Provided entries =
══════════════════════════════
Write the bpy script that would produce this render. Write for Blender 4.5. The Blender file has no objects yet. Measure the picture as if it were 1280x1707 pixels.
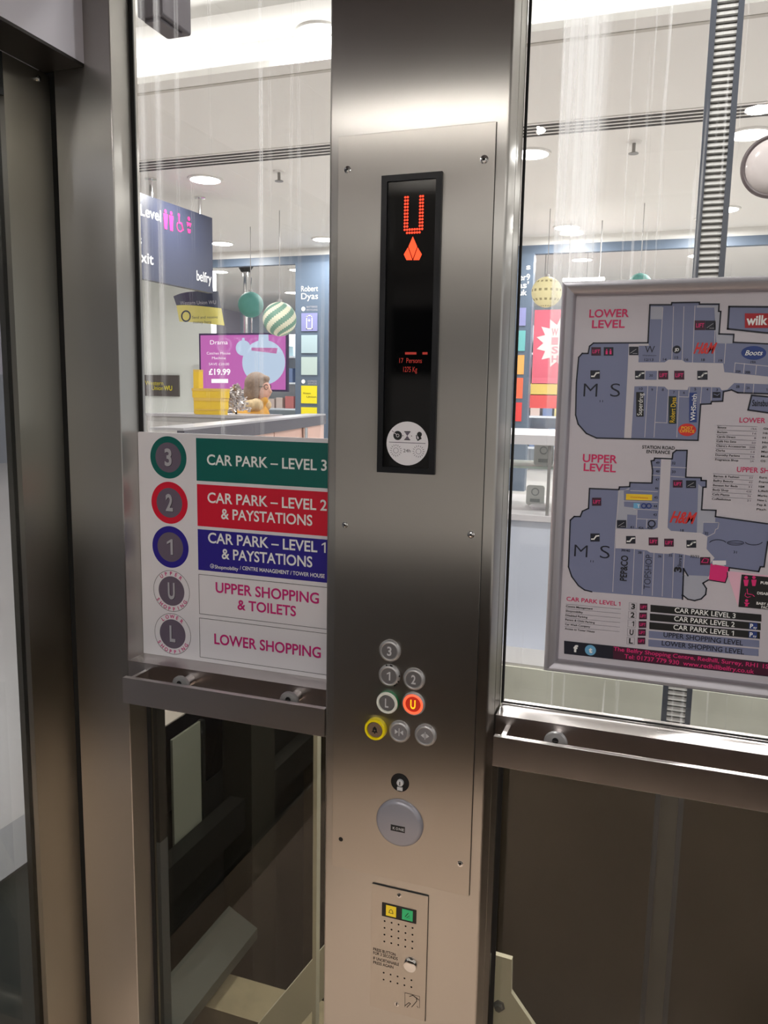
import bpy, bmesh, math, random
from mathutils import Vector, Matrix
random.seed(4)
sc = bpy.context.scene
COL = sc.collection

# ------------------------------------------------------------------ camera
YAW, PITCH, ROLL, FPX = math.radians(19.416), math.radians(8.263), math.radians(1.007), 1335.1
CAM = Vector((0.0, -1.25, 1.55))
_f = Vector((-math.sin(YAW)*math.cos(PITCH), math.cos(YAW)*math.cos(PITCH), -math.sin(PITCH)))
_r = _f.cross(Vector((0, 0, 1))).normalized(); _u = _r.cross(_f)
_r, _u = math.cos(ROLL)*_r + math.sin(ROLL)*_u, -math.sin(ROLL)*_r + math.cos(ROLL)*_u
cd = bpy.data.cameras.new('camera'); cam = bpy.data.objects.new('camera', cd); COL.objects.link(cam)
cd.sensor_fit = 'VERTICAL'; cd.sensor_height = 36.0; cd.lens = FPX/1707*36.0; cd.clip_start = 0.02; cd.clip_end = 200
m = Matrix.Identity(4)
for i in range(3):
    m[i][0], m[i][1], m[i][2], m[i][3] = _r[i], _u[i], -_f[i], CAM[i]
cam.matrix_world = m
sc.camera = cam

# ------------------------------------------------------------------ world, exposure
wd = bpy.data.worlds.new('world'); sc.world = wd; wd.use_nodes = True
bg = wd.node_tree.nodes['Background']; bg.inputs[0].default_value = (0.96, 0.98, 1.0, 1); bg.inputs[1].default_value = 0.72
sc.view_settings.view_transform = 'Standard'; sc.view_settings.look = 'None'
sc.view_settings.exposure = 0.0; sc.view_settings.gamma = 1.0; sc.view_settings.use_curve_mapping = False
try:
    sc.cycles.use_denoising = True
    sc.cycles.transparent_max_bounces = 24; sc.cycles.max_bounces = 10; sc.cycles.glossy_bounces = 6
    sc.cycles.sample_clamp_indirect = 4.0
except Exception:
    pass
MALL_W, LIFT_W = 27.0, 12.5      # watts of one mall downlight, of one lift spotlight

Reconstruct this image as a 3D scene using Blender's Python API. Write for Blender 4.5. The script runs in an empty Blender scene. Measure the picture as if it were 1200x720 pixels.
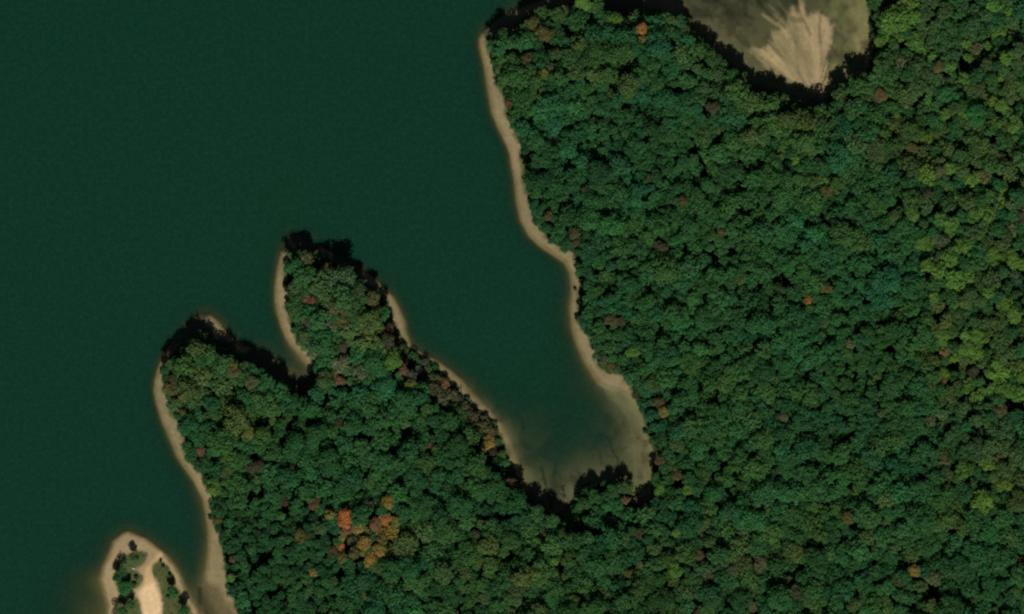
import bpy, math, random
import numpy as np

random.seed(7)
rng = np.random.default_rng(7)
S = 0.5                      # metres per plan unit (the survey grid used for every outline below)
SUN_EL = math.radians(49.0)
SUN_AZ_X, SUN_AZ_Y = 0.10, -1.0      # the sun stands in the south, a little east of it


def W(px, py):
    """plan grid -> world metres (x east, y north)"""
    return (np.asarray(px, float) - 600.0) * S, (360.0 - np.asarray(py, float)) * S


def lin(c):
    c = np.asarray(c, float) / 255.0
    return np.where(c <= 0.04045, c / 12.92, ((c + 0.055) / 1.055) ** 2.4)


# ------------------------------------------------------------------ noise
def _hash(ix, iy, seed):
    n = (ix.astype(np.int64) * 374761393 + iy.astype(np.int64) * 668265263 + seed * 974634) & 0x7FFFFFFF
    n = ((n ^ (n >> 13)) * 1274126177) & 0x7FFFFFFF
    n = (n ^ (n >> 16)) & 0xFFFF
    return n / 65535.0


def vnoise(x, y, seed=0):
    x = np.asarray(x, float); y = np.asarray(y, float)
    ix = np.floor(x); iy = np.floor(y)
    fx = x - ix; fy = y - iy
    fx = fx * fx * (3 - 2 * fx); fy = fy * fy * (3 - 2 * fy)
    a = _hash(ix, iy, seed); b = _hash(ix + 1, iy, seed)
    c = _hash(ix, iy + 1, seed); d = _hash(ix + 1, iy + 1, seed)
    return (a * (1 - fx) + b * fx) * (1 - fy) + (c * (1 - fx) + d * fx) * fy


def fbm(x, y, seed=0, n=4):
    v = 0; a = 0.5; t = 0
    for i in range(n):
        v = v + a * vnoise(x * 2 ** i + 13.7 * i, y * 2 ** i - 7.1 * i, seed + i); t += a; a *= 0.5
    return v / t


def sstep(a, b, x):
    t = np.clip((x - a) / (b - a), 0, 1)
    return t * t * (3 - 2 * t)


# ------------------------------------------------------------------ outlines (plan grid)
LAND = [(1012, -400), (1013, 0), (1017, 25), (1020, 50), (1018, 70), (1013, 80), (1000, 88), (988, 93), (977, 101),
 (967, 112), (963, 122), (950, 115), (930, 108), (905, 100), (885, 95), (872, 85), (855, 68), (838, 50), (825, 38), (812, 22),
 (797, 6), (770, -6), (740, -12), (690, -16), (655, -4), (625, 5), (602, 14), (586, 23), (573, 32), (565, 38), (562, 45), (562, 53),
 (564, 63), (567, 75), (569, 87), (572, 107), (576, 130), (584, 150), (594, 170), (598, 181), (602, 207), (605, 235),
 (610, 257), (620, 276), (632, 288), (650, 300), (662, 308), (668, 320), (670, 335), (670, 345), (668, 362), (670, 383), (675, 402),
 (681, 415), (687, 427), (696, 441), (702, 450), (716, 456), (734, 461), (744, 472), (751, 487), (756, 503), (760, 518), (766, 533),
 (765, 547), (760, 556), (763, 566), (758, 578), (746, 587), (739, 589), (741, 577), (735, 568), (715, 565), (692, 568),
 (677, 578), (673, 591), (671, 602), (655, 604), (640, 601), (629, 597), (622, 586), (616, 570), (610, 552), (603, 534), (596, 515),
 (587, 496), (576, 483), (564, 471), (553, 460), (542, 446), (528, 434), (512, 423), (500, 417), (489, 411), (480, 402),
 (476, 389), (474, 376), (468, 362), (461, 348), (451, 339), (443, 331), (436, 325), (421, 314), (403, 303), (386, 296),
 (377, 291), (368, 288), (358, 284), (350, 278), (341, 278), (337, 287), (330, 295), (325, 313), (322, 334), (322, 352),
 (325, 367), (329, 381), (335, 395), (341, 404), (350, 414), (357, 423), (362, 431), (356, 438), (345, 437), (333, 434),
 (323, 427), (310, 414), (298, 409), (285, 406), (277, 401), (270, 396), (264, 387), (256, 377), (246, 369), (235, 369),
 (223, 379), (209, 392), (197, 408), (190, 420), (185, 432), (181, 445), (180, 457), (183, 472), (189, 491), (196, 507),
 (203, 523), (208, 536), (216, 548), (226, 561), (233, 573), (239, 587), (241, 600), (243, 612), (245, 624), (244, 641),
 (242, 664), (240, 684), (247, 700), (255, 720), (262, 760), (270, 900), (270, 1100), (1600, 1100), (1600, -400)]
SPIT = [(110, 1100), (118, 800), (125, 740), (125, 706), (121, 693), (117, 680), (120, 665), (127, 649), (133, 634), (144, 625), (150, 623),
 (156, 625), (171, 631), (184, 641), (196, 651), (206, 664), (213, 677), (218, 691), (226, 704), (236, 718), (242, 760), (250, 1100)]
FOREST = [(1016, -600), (1016, 0), (1019, 20), (1022, 40), (1022, 66), (1018, 80), (1000, 92), (982, 101), (974, 110), (966, 128), (953, 124),
 (940, 118), (924, 114), (904, 104), (888, 102), (877, 98), (871, 84), (855, 76), (838, 62), (826, 48), (812, 38), (803, 22), (777, 16),
 (757, 11), (730, 16), (712, 20), (707, 10), (702, -14), (668, -14), (667, 1), (670, 12), (653, 8), (633, 10), (618, 20), (606, 28),
 (602, 38), (594, 36), (583, 41), (571, 46), (572, 55), (576, 70), (582, 92), (587, 107), (595, 135), (601, 152), (610, 170), (612, 180),
 (614, 207), (620, 235), (626, 257), (635, 272), (647, 285), (660, 294), (670, 297), (676, 305), (678, 320), (679, 335),
 (680, 357), (677, 373), (680, 387), (690, 394), (694, 402), (696, 413), (699, 424), (704, 430), (714, 437), (726, 440),
 (738, 450), (744, 462), (747, 474), (755, 489), (757, 503), (761, 516), (768, 531), (768, 544), (762, 556), (765, 566), (767, 578),
 (756, 594), (742, 592), (743, 580), (741, 567), (728, 562), (705, 566), (690, 568), (677, 577), (674, 592), (668, 600), (655, 602),
 (645, 599), (631, 593), (620, 585), (611, 574), (607, 559), (601, 546), (595, 535), (590, 522), (585, 508), (577, 493), (566, 486),
 (552, 478), (545, 471), (537, 455), (526, 442), (515, 434), (505, 425), (487, 414), (475, 405), (468, 395), (462, 387),
 (458, 371), (452, 354), (444, 341), (436, 335), (424, 328), (405, 313), (390, 308), (374, 298), (352, 294), (341, 296), (338, 305),
 (336, 315), (335, 334), (336, 350), (337, 363), (340, 375), (344, 390), (350, 400), (358, 408), (365, 420), (369, 436), (366, 455),
 (350, 463), (336, 451), (322, 441), (304, 429), (285, 421), (275, 411), (266, 412), (258, 401), (250, 398), (246, 388), (243, 386), (235, 388),
 (223, 396), (212, 405), (200, 420), (192, 432), (190, 440), (193, 460), (199, 475), (201, 485), (209, 493), (213, 507),
 (216, 523), (220, 537), (229, 545), (235, 556), (242, 571), (249, 583), (249, 595), (248, 605), (250, 613), (257, 627),
 (263, 645), (264, 664), (268, 677), (269, 691), (275, 704), (281, 722), (290, 760), (300, 1400), (2200, 1400), (2200, -600)]
GRASS = [
 [(151, 649), (160, 644), (172, 649), (173, 656), (165, 665), (160, 668), (167, 675), (168, 679), (163, 687), (157, 693), (140, 699),
  (137, 688), (135, 677), (135, 663), (137, 651)],
 [(139, 701), (155, 697), (161, 701), (165, 709), (167, 722), (172, 800), (125, 800), (132, 722), (133, 711)],
 [(177, 661), (187, 658), (196, 663), (203, 677), (208, 688), (213, 696), (221, 709), (227, 722), (236, 800), (190, 800), (191, 707), (188, 693), (183, 680), (179, 669)]]
PATH = [(160, 694), (173, 681), (182, 681), (187, 694), (190, 707), (190, 800), (173, 800), (167, 720), (165, 707)]
NECK = [(167, 686), (170, 676), (169, 667), (181, 654), (188, 647), (191, 651), (179, 662), (177, 670), (181, 682), (176, 688)]
FAN = [(881, 57), (889, 58), (891, 51), (898, 55), (902, 48), (909, 36), (916, 31), (908, 25), (894, 17), (906, 20), (920, 29), (922, 20), (928, 9),
 (934, 14), (938, -6), (945, -6), (944, 18), (951, 16), (960, 13), (970, 18), (976, 30), (974, 46), (970, 62), (968, 84), (966, 96), (963, 112),
 (955, 106), (940, 100), (928, 98), (918, 92), (906, 86), (896, 76), (886, 64)]
SHELF = [(703, 450), (711, 463), (723, 474), (732, 485), (738, 496), (741, 515), (742, 540), (743, 560), (748, 585), (764, 572), (768, 540), (756, 500), (744, 468), (720, 452)]
CHANNELS = [([(635, 549), (638, 562), (643, 580), (648, 597)], 1.5, .75), ([(697, 520), (703, 533), (705, 545)], 1.6, .35),
 ([(712, 512), (719, 531), (724, 537), (725, 545), (722, 552)], 1.1, .6), ([(652, 540), (651, 552), (648, 560)], 1.5, .4), ([(640, 536), (646, 540)], 2.5, .4),
 ([(719, 530), (735, 524)], 1.5, .3), ([(718, 549), (712, 553)], 2.5, .3),
 ([(872, 15), (882, 22)], 2.0, .5), ([(888, 0), (900, 15), (921, 33)], 1.6, .55), ([(933, 0), (939, 18), (950, 40)], 1.5, .5), ([(963, 14), (960, 30), (962, 50)], 1.0, .5),
 ([(928, 22), (938, 24)], 4.0, .55), ([(901, 50), (915, 66)], 1.4, .4), ([(945, 60), (951, 90)], 2.2, .22), ([(932, 48), (936, 85)], 1.6, .22), ([(234, 690), (234, 706)], 2.6, .65), ([(240, 716), (246, 724)], 2, .5)]

# ------------------------------------------------------------------ distance rasters
G0X, G0Y, GS = -200.0, -200.0, 2.0
gx = np.arange(G0X, 1401, GS); gy = np.arange(G0Y, 921, GS)
GX, GY = np.meshgrid(gx, gy)


def poly_sd(poly, X, Y, closed=True):
    """signed distance, positive inside"""
    d2 = np.full(X.shape, 1e12); ins = np.zeros(X.shape, bool)
    n = len(poly)
    for i in range(n if closed else n - 1):
        x0, y0 = poly[i]; x1, y1 = poly[(i + 1) % n]
        dx, dy = x1 - x0, y1 - y0
        L = dx * dx + dy * dy + 1e-12
        t = np.clip(((X - x0) * dx + (Y - y0) * dy) / L, 0, 1)
        d2 = np.minimum(d2, (X - x0 - t * dx) ** 2 + (Y - y0 - t * dy) ** 2)
        if closed and y0 != y1:
            c = ((y0 > Y) != (y1 > Y)) & (X < (x1 - x0) * (Y - y0) / (y1 - y0) + x0)
            ins ^= c
    d = np.sqrt(d2)
    return np.where(ins, d, -d) if closed else d


R_LAND = poly_sd(LAND, GX, GY)
R_SPIT = poly_sd(SPIT, GX, GY)
R_FOR = poly_sd(FOREST, GX, GY)
# how quickly the lake bed falls away from the shore (e-fold distance), known at these points
WC = [(560, 60, 5), (590, 190, 5), (640, 300, 5), (665, 345, 9), (672, 400, 8), (695, 450, 12), (735, 480, 60), (742, 530, 95), (735, 575, 90), (700, 555, 60),
 (640, 580, 85), (612, 565, 34), (597, 530, 15), (565, 480, 8), (520, 430, 6), (480, 400, 6), (470, 365, 5), (420, 318, 4), (350, 280, 6),
 (322, 330, 4), (326, 380, 5), (345, 422, 16), (335, 430, 14), (310, 415, 8), (255, 372, 6), (200, 405, 4), (180, 455, 4), (210, 545, 6), (238, 590, 9),
 (243, 640, 12), (240, 690, 40), (228, 700, 26), (212, 675, 8), (180, 635, 5), (145, 622, 6), (122, 655, 8), (112, 690, 28), (100, 720, 46),
 (700, 515, 44), (690, 470, 20), (650, 505, 36), (860, 30, 260), (900, 20, 300), (990, 40, 300), (805, 5, 60), (780, -10, 24), (600, 5, 7), (690, -30, 8), (60, 300, 8), (400, 150, 8)]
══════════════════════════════
Given exercise = Repeat exactly the lines from the first line of the records above through the line containing "COL = sc.collection", leaving out the pictures.

Written solution =
Write the bpy script that would produce this render. Write for Blender 4.5. The Blender file has no objects yet. Measure the picture as if it were 1280x1707 pixels.
import bpy, bmesh, math, random
from mathutils import Vector, Matrix
random.seed(4)
sc = bpy.context.scene
COL = sc.collection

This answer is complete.